Please note that, due to popular demand, the room of this lecture has been changed to Lipsius 0.03

For almost twenty years the Western powers have tried to build up a sustainable democratic state in Afghanistan. In August of this year that dream came to an end. Much has already been written about what went wrong, and no doubt much more will still be written long after we have gone ourselves. After all, the (in)famous 'Retreat from Kabul' by some 16,500 British Indian troops and followers in January 1842 is still the subject of an almost interminable stream of books and films.

But let us try and address the issue: what went wrong? In this ‘lecture’ I do not want to go over the same points that have been mentioned repetitively in the media; most of them focus on the failures of the West. Instead I would like to address, with the audience, the question in a more balanced way: why did the West fail, but also why did the Afghans fail to harness Western expertise and financial means to build up their country.

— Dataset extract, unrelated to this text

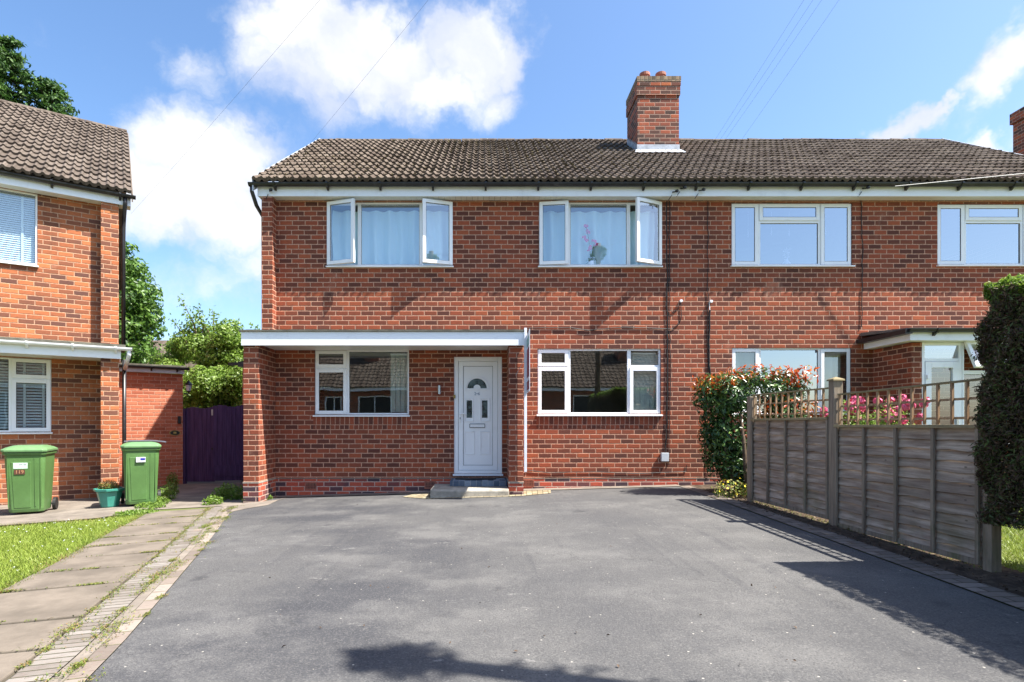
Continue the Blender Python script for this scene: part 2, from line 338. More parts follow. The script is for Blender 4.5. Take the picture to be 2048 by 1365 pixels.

Is there something inherently wrong in the Western relationship with countries such as Afghanistan? How we see them, and how they see us?

About Willem Vogelsang

Willem Vogelsang first went to Afghanistan in 1978 to join British excavations at Kandahar. In 1982 he worked as free-lance reporter among the Mujahedin fighting the communist regime in Kabul and their Soviet backers. After 9/11 he returned to Afghanistan as an officer in the Dutch armed forces and as cultural advisor for the Ministry of Foreign Affairs in Uruzgan (2008-2010). He has published widely on the subject.